━━━ Source data ━━━
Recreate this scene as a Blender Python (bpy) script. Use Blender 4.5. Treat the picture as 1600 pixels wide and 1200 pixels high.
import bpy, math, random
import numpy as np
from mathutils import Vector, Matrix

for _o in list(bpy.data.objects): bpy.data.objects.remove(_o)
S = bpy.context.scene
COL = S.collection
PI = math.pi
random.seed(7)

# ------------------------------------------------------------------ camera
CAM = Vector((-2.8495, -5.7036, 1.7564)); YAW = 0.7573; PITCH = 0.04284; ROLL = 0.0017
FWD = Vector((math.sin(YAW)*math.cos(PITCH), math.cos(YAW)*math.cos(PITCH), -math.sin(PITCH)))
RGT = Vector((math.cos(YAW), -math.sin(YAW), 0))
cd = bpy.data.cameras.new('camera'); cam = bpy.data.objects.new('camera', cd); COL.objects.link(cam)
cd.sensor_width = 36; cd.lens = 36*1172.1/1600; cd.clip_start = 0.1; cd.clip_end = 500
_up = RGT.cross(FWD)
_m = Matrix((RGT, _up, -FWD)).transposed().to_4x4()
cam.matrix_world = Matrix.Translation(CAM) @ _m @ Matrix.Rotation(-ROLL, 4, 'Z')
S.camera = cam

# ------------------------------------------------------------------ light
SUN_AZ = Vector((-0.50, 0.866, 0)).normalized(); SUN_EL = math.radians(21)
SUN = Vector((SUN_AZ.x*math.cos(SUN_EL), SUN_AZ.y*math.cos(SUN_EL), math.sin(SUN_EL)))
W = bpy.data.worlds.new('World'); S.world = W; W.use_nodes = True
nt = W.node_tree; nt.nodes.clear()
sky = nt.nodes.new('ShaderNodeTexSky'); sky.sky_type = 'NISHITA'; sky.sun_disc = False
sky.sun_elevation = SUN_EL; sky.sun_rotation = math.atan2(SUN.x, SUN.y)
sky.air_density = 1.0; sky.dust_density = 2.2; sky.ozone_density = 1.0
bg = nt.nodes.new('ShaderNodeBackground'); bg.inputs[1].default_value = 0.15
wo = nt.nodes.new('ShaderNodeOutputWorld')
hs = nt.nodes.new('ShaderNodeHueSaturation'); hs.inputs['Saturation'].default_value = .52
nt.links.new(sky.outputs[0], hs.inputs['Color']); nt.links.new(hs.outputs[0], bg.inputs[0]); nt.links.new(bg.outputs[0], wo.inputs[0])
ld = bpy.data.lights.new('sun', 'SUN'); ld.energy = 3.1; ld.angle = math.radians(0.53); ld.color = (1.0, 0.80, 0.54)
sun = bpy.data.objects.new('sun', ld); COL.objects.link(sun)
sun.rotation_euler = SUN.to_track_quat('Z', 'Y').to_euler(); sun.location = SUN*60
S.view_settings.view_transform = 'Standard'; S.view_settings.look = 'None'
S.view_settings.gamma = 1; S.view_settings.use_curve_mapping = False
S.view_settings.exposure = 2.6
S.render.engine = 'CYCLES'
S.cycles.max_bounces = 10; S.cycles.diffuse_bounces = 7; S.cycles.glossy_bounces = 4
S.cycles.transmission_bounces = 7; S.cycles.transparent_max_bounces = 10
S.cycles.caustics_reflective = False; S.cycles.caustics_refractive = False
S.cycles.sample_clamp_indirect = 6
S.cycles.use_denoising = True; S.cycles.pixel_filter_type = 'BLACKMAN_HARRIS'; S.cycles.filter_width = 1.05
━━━
• What is expected: Reproduce the data, keeping every line exactly the same.

• Task solution:
Recreate this scene as a Blender Python (bpy) script. Use Blender 4.5. Treat the picture as 1600 pixels wide and 1200 pixels high.
import bpy, math, random
import numpy as np
from mathutils import Vector, Matrix

for _o in list(bpy.data.objects): bpy.data.objects.remove(_o)
S = bpy.context.scene
COL = S.collection
PI = math.pi
random.seed(7)

# ------------------------------------------------------------------ camera
CAM = Vector((-2.8495, -5.7036, 1.7564)); YAW = 0.7573; PITCH = 0.04284; ROLL = 0.0017
FWD = Vector((math.sin(YAW)*math.cos(PITCH), math.cos(YAW)*math.cos(PITCH), -math.sin(PITCH)))
RGT = Vector((math.cos(YAW), -math.sin(YAW), 0))
cd = bpy.data.cameras.new('camera'); cam = bpy.data.objects.new('camera', cd); COL.objects.link(cam)
cd.sensor_width = 36; cd.lens = 36*1172.1/1600; cd.clip_start = 0.1; cd.clip_end = 500
_up = RGT.cross(FWD)
_m = Matrix((RGT, _up, -FWD)).transposed().to_4x4()
cam.matrix_world = Matrix.Translation(CAM) @ _m @ Matrix.Rotation(-ROLL, 4, 'Z')
S.camera = cam

# ------------------------------------------------------------------ light
SUN_AZ = Vector((-0.50, 0.866, 0)).normalized(); SUN_EL = math.radians(21)
SUN = Vector((SUN_AZ.x*math.cos(SUN_EL), SUN_AZ.y*math.cos(SUN_EL), math.sin(SUN_EL)))
W = bpy.data.worlds.new('World'); S.world = W; W.use_nodes = True
nt = W.node_tree; nt.nodes.clear()
sky = nt.nodes.new('ShaderNodeTexSky'); sky.sky_type = 'NISHITA'; sky.sun_disc = False
sky.sun_elevation = SUN_EL; sky.sun_rotation = math.atan2(SUN.x, SUN.y)
sky.air_density = 1.0; sky.dust_density = 2.2; sky.ozone_density = 1.0
bg = nt.nodes.new('ShaderNodeBackground'); bg.inputs[1].default_value = 0.15
wo = nt.nodes.new('ShaderNodeOutputWorld')
hs = nt.nodes.new('ShaderNodeHueSaturation'); hs.inputs['Saturation'].default_value = .52
nt.links.new(sky.outputs[0], hs.inputs['Color']); nt.links.new(hs.outputs[0], bg.inputs[0]); nt.links.new(bg.outputs[0], wo.inputs[0])
ld = bpy.data.lights.new('sun', 'SUN'); ld.energy = 3.1; ld.angle = math.radians(0.53); ld.color = (1.0, 0.80, 0.54)
sun = bpy.data.objects.new('sun', ld); COL.objects.link(sun)
sun.rotation_euler = SUN.to_track_quat('Z', 'Y').to_euler(); sun.location = SUN*60
S.view_settings.view_transform = 'Standard'; S.view_settings.look = 'None'
S.view_settings.gamma = 1; S.view_settings.use_curve_mapping = False
S.view_settings.exposure = 2.6
S.render.engine = 'CYCLES'
S.cycles.max_bounces = 10; S.cycles.diffuse_bounces = 7; S.cycles.glossy_bounces = 4
S.cycles.transmission_bounces = 7; S.cycles.transparent_max_bounces = 10
S.cycles.caustics_reflective = False; S.cycles.caustics_refractive = False
S.cycles.sample_clamp_indirect = 6
S.cycles.use_denoising = True; S.cycles.pixel_filter_type = 'BLACKMAN_HARRIS'; S.cycles.filter_width = 1.05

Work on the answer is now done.